## [Exercise description]
The data below needs to be returned exactly, line for line.
****
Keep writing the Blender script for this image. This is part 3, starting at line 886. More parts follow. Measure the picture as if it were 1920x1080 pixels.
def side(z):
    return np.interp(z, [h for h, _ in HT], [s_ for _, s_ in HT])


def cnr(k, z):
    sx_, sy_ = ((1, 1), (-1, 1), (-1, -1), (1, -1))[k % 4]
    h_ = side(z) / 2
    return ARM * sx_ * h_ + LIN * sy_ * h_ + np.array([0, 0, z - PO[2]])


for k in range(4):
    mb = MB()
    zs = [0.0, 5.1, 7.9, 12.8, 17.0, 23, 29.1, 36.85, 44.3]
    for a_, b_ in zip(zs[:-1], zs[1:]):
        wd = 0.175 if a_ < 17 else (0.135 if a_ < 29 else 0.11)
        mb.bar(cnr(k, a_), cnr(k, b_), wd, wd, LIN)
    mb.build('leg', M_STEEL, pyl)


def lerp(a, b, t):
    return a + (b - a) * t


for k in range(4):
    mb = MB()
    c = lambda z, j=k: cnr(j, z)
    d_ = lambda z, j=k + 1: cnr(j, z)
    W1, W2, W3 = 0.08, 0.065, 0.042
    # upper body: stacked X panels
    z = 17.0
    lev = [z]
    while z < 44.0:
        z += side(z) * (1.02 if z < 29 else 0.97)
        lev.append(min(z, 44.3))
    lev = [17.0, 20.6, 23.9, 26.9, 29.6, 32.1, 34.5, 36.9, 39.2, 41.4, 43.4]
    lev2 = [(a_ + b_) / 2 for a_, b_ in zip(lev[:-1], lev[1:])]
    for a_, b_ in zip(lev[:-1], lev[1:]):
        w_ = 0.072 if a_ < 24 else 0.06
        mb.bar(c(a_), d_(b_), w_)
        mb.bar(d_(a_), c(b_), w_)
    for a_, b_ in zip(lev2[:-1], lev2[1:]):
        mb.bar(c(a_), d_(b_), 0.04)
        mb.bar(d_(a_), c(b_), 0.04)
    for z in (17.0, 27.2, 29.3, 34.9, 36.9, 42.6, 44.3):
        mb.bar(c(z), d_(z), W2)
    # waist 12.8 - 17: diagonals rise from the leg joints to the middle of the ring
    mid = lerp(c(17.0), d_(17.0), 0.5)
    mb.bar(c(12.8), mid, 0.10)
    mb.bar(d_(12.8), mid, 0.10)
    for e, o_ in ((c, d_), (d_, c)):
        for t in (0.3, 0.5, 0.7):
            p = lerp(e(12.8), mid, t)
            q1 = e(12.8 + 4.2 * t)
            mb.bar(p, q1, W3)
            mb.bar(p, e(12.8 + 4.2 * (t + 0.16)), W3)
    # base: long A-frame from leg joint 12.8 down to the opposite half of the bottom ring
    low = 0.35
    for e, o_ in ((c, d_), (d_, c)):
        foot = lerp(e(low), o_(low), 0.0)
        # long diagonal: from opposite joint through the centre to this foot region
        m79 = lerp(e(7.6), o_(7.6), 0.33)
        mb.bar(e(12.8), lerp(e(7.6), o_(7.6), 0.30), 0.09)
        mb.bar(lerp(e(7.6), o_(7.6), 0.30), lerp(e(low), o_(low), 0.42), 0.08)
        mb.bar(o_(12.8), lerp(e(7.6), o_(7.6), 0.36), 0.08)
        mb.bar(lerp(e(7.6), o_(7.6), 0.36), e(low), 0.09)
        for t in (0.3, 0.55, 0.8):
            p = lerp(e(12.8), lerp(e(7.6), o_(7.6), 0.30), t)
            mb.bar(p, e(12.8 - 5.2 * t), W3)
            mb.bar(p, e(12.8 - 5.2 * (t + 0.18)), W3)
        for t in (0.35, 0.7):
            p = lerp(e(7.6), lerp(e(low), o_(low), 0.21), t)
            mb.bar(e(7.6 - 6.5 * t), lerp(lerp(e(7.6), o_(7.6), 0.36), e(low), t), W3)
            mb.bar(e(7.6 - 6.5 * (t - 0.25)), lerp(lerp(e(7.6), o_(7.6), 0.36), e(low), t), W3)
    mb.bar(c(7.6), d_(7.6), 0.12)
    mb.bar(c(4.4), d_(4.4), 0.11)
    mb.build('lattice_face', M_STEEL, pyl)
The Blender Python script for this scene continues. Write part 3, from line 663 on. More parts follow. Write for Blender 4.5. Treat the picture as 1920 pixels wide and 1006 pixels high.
****
## [Exercise result]
Keep writing the Blender script for this image. This is part 3, starting at line 886. More parts follow. Measure the picture as if it were 1920x1080 pixels.
def side(z):
    return np.interp(z, [h for h, _ in HT], [s_ for _, s_ in HT])


def cnr(k, z):
    sx_, sy_ = ((1, 1), (-1, 1), (-1, -1), (1, -1))[k % 4]
    h_ = side(z) / 2
    return ARM * sx_ * h_ + LIN * sy_ * h_ + np.array([0, 0, z - PO[2]])


for k in range(4):
    mb = MB()
    zs = [0.0, 5.1, 7.9, 12.8, 17.0, 23, 29.1, 36.85, 44.3]
    for a_, b_ in zip(zs[:-1], zs[1:]):
        wd = 0.175 if a_ < 17 else (0.135 if a_ < 29 else 0.11)
        mb.bar(cnr(k, a_), cnr(k, b_), wd, wd, LIN)
    mb.build('leg', M_STEEL, pyl)


def lerp(a, b, t):
    return a + (b - a) * t


for k in range(4):
    mb = MB()
    c = lambda z, j=k: cnr(j, z)
    d_ = lambda z, j=k + 1: cnr(j, z)
    W1, W2, W3 = 0.08, 0.065, 0.042
    # upper body: stacked X panels
    z = 17.0
    lev = [z]
    while z < 44.0:
        z += side(z) * (1.02 if z < 29 else 0.97)
        lev.append(min(z, 44.3))
    lev = [17.0, 20.6, 23.9, 26.9, 29.6, 32.1, 34.5, 36.9, 39.2, 41.4, 43.4]
    lev2 = [(a_ + b_) / 2 for a_, b_ in zip(lev[:-1], lev[1:])]
    for a_, b_ in zip(lev[:-1], lev[1:]):
        w_ = 0.072 if a_ < 24 else 0.06
        mb.bar(c(a_), d_(b_), w_)
        mb.bar(d_(a_), c(b_), w_)
    for a_, b_ in zip(lev2[:-1], lev2[1:]):
        mb.bar(c(a_), d_(b_), 0.04)
        mb.bar(d_(a_), c(b_), 0.04)
    for z in (17.0, 27.2, 29.3, 34.9, 36.9, 42.6, 44.3):
        mb.bar(c(z), d_(z), W2)
    # waist 12.8 - 17: diagonals rise from the leg joints to the middle of the ring
    mid = lerp(c(17.0), d_(17.0), 0.5)
    mb.bar(c(12.8), mid, 0.10)
    mb.bar(d_(12.8), mid, 0.10)
    for e, o_ in ((c, d_), (d_, c)):
        for t in (0.3, 0.5, 0.7):
            p = lerp(e(12.8), mid, t)
            q1 = e(12.8 + 4.2 * t)
            mb.bar(p, q1, W3)
            mb.bar(p, e(12.8 + 4.2 * (t + 0.16)), W3)
    # base: long A-frame from leg joint 12.8 down to the opposite half of the bottom ring
    low = 0.35
    for e, o_ in ((c, d_), (d_, c)):
        foot = lerp(e(low), o_(low), 0.0)
        # long diagonal: from opposite joint through the centre to this foot region
        m79 = lerp(e(7.6), o_(7.6), 0.33)
        mb.bar(e(12.8), lerp(e(7.6), o_(7.6), 0.30), 0.09)
        mb.bar(lerp(e(7.6), o_(7.6), 0.30), lerp(e(low), o_(low), 0.42), 0.08)
        mb.bar(o_(12.8), lerp(e(7.6), o_(7.6), 0.36), 0.08)
        mb.bar(lerp(e(7.6), o_(7.6), 0.36), e(low), 0.09)
        for t in (0.3, 0.55, 0.8):
            p = lerp(e(12.8), lerp(e(7.6), o_(7.6), 0.30), t)
            mb.bar(p, e(12.8 - 5.2 * t), W3)
            mb.bar(p, e(12.8 - 5.2 * (t + 0.18)), W3)
        for t in (0.35, 0.7):
            p = lerp(e(7.6), lerp(e(low), o_(low), 0.21), t)
            mb.bar(e(7.6 - 6.5 * t), lerp(lerp(e(7.6), o_(7.6), 0.36), e(low), t), W3)
            mb.bar(e(7.6 - 6.5 * (t - 0.25)), lerp(lerp(e(7.6), o_(7.6), 0.36), e(low), t), W3)
    mb.bar(c(7.6), d_(7.6), 0.12)
    mb.bar(c(4.4), d_(4.4), 0.11)
    mb.build('lattice_face', M_STEEL, pyl)
The Blender Python script for this scene continues. Write part 3, from line 663 on. More parts follow. Write for Blender 4.5. Treat the picture as 1920 pixels wide and 1006 pixels high.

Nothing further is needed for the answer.